**YOUR TASK:**
Could you write out the opening lines of the data, word for word, stopping after the line that contains "PI = math.pi"?

**SOURCE EXCERPT:**
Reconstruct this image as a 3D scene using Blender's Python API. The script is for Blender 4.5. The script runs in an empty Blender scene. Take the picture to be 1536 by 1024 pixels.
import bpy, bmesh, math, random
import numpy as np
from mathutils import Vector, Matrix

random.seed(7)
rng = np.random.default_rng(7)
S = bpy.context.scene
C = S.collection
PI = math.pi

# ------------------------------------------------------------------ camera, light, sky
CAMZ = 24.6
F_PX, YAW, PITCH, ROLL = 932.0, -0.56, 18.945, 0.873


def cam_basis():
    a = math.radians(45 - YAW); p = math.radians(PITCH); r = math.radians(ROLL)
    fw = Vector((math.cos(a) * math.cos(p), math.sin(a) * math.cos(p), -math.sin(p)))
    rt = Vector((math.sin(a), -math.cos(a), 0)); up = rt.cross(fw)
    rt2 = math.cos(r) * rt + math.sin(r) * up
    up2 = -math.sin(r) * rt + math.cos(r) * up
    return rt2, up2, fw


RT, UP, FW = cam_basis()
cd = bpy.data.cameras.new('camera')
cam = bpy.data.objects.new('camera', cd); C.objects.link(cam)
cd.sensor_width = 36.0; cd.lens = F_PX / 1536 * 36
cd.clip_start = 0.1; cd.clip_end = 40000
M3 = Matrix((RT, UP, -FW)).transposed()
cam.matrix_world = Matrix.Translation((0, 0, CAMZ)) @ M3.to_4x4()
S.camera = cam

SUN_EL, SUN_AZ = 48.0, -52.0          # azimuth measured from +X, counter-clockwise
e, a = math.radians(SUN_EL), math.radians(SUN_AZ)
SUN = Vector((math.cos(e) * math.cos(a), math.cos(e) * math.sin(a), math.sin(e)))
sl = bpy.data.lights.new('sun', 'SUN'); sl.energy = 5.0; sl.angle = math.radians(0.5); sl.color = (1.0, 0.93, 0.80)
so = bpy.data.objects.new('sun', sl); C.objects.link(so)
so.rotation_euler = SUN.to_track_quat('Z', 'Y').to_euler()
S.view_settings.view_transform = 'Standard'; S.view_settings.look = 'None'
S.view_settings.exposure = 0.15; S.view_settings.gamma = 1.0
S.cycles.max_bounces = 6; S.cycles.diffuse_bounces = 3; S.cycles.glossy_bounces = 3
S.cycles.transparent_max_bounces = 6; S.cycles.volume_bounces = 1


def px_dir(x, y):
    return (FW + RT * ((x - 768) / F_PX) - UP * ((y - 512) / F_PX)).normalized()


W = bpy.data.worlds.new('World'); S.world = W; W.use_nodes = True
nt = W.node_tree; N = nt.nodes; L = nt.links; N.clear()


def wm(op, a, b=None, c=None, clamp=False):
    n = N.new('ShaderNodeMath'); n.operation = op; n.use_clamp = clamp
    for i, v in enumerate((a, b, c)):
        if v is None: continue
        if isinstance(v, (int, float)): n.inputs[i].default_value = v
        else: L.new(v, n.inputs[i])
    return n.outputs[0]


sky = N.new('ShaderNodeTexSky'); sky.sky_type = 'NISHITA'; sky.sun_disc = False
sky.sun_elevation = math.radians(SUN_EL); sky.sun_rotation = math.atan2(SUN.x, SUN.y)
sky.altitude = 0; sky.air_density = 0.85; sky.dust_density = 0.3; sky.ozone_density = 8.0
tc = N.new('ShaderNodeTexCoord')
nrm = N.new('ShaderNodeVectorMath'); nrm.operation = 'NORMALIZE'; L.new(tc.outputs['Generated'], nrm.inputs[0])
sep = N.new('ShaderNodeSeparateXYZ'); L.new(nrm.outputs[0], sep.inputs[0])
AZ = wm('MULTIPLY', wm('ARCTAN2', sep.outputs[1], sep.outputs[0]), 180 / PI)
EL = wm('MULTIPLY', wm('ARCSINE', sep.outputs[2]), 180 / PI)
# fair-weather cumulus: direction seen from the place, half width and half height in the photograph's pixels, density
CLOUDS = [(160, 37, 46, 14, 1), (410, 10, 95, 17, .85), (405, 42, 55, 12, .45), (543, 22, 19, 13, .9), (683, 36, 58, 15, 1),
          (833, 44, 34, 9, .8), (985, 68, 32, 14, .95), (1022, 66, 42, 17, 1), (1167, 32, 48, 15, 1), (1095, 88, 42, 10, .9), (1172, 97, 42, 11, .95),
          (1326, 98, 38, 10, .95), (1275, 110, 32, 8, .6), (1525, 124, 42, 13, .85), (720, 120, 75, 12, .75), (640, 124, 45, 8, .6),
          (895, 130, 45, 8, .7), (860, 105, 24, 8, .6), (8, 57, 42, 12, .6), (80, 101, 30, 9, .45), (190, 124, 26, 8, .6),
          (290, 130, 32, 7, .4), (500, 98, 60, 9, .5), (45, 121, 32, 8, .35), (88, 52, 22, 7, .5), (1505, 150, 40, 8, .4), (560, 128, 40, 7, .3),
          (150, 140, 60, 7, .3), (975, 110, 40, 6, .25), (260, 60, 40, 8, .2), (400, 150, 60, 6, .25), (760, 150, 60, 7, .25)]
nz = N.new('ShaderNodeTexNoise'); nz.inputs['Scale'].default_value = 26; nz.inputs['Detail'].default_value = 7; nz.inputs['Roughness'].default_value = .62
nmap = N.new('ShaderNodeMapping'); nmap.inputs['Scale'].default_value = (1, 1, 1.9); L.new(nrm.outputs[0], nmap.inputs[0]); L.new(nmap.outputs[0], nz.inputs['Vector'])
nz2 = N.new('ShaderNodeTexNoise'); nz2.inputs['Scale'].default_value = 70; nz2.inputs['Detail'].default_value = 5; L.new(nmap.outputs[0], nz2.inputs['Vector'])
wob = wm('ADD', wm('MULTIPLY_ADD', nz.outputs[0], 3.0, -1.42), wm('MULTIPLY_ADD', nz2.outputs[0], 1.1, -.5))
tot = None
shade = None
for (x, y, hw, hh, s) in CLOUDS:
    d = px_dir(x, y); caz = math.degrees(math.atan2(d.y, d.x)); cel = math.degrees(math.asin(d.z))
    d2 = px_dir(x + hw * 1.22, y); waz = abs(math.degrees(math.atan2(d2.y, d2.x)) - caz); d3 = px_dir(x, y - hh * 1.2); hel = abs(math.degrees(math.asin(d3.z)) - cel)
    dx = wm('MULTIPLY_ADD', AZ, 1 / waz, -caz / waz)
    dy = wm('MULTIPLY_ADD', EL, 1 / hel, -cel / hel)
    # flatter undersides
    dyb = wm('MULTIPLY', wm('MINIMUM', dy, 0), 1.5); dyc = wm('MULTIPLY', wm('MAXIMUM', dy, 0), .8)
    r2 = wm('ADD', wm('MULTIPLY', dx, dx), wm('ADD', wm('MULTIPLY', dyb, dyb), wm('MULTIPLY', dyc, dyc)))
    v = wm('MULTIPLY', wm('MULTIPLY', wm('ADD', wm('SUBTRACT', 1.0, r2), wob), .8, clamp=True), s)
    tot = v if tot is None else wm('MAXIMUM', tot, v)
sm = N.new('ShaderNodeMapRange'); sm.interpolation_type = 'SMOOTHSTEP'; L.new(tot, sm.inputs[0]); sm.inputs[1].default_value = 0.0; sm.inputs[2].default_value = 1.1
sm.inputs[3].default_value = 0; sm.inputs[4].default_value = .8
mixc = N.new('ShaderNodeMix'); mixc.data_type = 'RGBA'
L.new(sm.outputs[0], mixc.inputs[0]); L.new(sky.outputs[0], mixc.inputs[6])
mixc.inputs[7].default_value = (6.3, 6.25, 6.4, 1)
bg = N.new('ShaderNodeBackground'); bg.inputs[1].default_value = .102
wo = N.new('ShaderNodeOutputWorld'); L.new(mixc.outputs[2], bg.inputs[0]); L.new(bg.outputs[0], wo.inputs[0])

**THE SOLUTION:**
Reconstruct this image as a 3D scene using Blender's Python API. The script is for Blender 4.5. The script runs in an empty Blender scene. Take the picture to be 1536 by 1024 pixels.
import bpy, bmesh, math, random
import numpy as np
from mathutils import Vector, Matrix

random.seed(7)
rng = np.random.default_rng(7)
S = bpy.context.scene
C = S.collection
PI = math.pi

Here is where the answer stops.